In order to justify a total ban on natural gas or gasoline, Takoma Park sustainability manager Gina Mathias explained that voluntarily moving to electric stoves and lawnmowers was not an option. “That’s why we’re in the climate crisis to begin with — voluntary programs,” she said. “If they worked the way that we would hope they would, we wouldn’t be where we are today.”

As CNN reported in 2022: “San Francisco
passed its own ban
in 2020. New York City became the largest U.S. city to pass a version in 2021, with New York Gov.
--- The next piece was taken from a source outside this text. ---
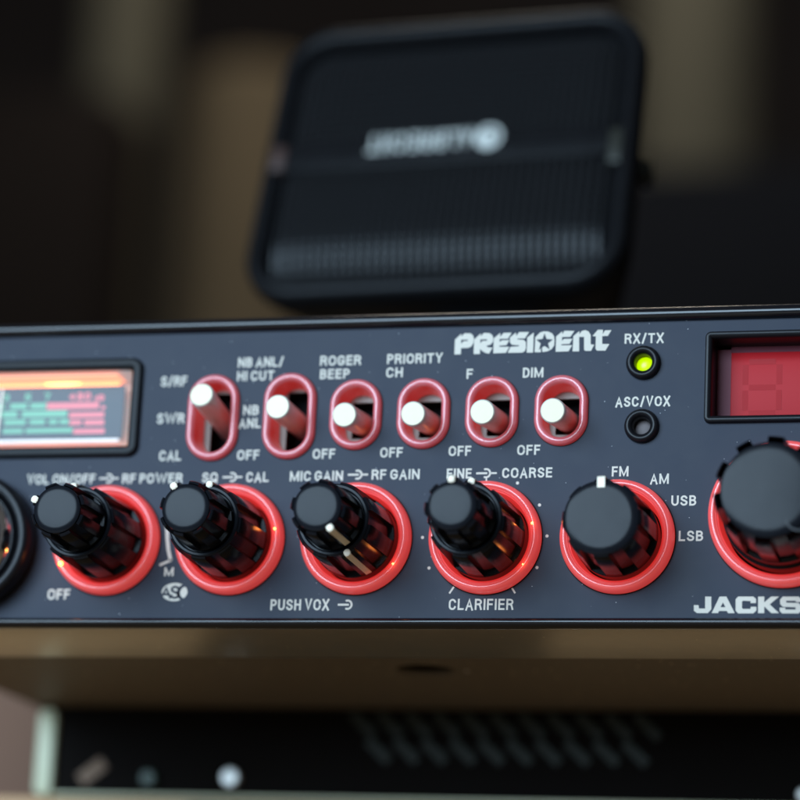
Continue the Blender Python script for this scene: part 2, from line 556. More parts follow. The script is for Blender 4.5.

Kathy Hochul (D)
vowing to pass
a statewide law that would ban natural gas by 2027.” Just this week, Hochul
proposed
outlawing the sale of gas and oil heating equipment and banning gas hookups in new buildings starting in 2025.

“L.A. is banning most gas appliances in new homes,” read the Los Angeles Times’s
headline
last May. “Get ready for electric stoves.” Mayor Eric Garcetti promised that this was a path towards total elimination of all gas stoves.

The Los Angeles Times reported: “The transition to all-electric homes ‘is going to happen. It’s going to occur,’ Garcetti said in a recent interview. ‘Our forests are burning, the days are hotter, our floods are more extreme. … Do you want to fight the inevitable, or co-author the necessary?’”

Again, total electrification.

“Natural gas bans are kind of low-hanging fruit,” Georgetown University law professor Sheila Foster told CNN.

Washington, D.C., has
banned
natural gas in most new buildings.

Now let’s go to the federal level. Richard Trumka Jr. is a
longtime Democratic operative
and a Biden appointee to the Consumer Product Safety Commission. Trumka directly stated to journalists that the CPSC intends to crack down on gas stoves and that a ban is very much on the table.

In a December virtual news conference with the left-wing group PIRG,
Trumka said
: “We need to be talking about regulating gas stoves, whether that’s drastically improving emissions or banning gas stoves entirely. And I think we ought to keep that possibility of a ban in mind, because it’s a powerful tool in our tool belt and it’s a real possibility here.”

“This is a hidden hazard,” Trumka told Bloomberg
News
this month. “Any option is on the table. Products that can’t be made safe can be banned.”

The agency has backed away from that comment, for obvious reasons, and there is no natural gas ban in the federal regulatory docket. But it is obvious that the Biden administration has a goal of using federal law to eliminate all natural gas stoves. Anyone who tells you otherwise is lying to you.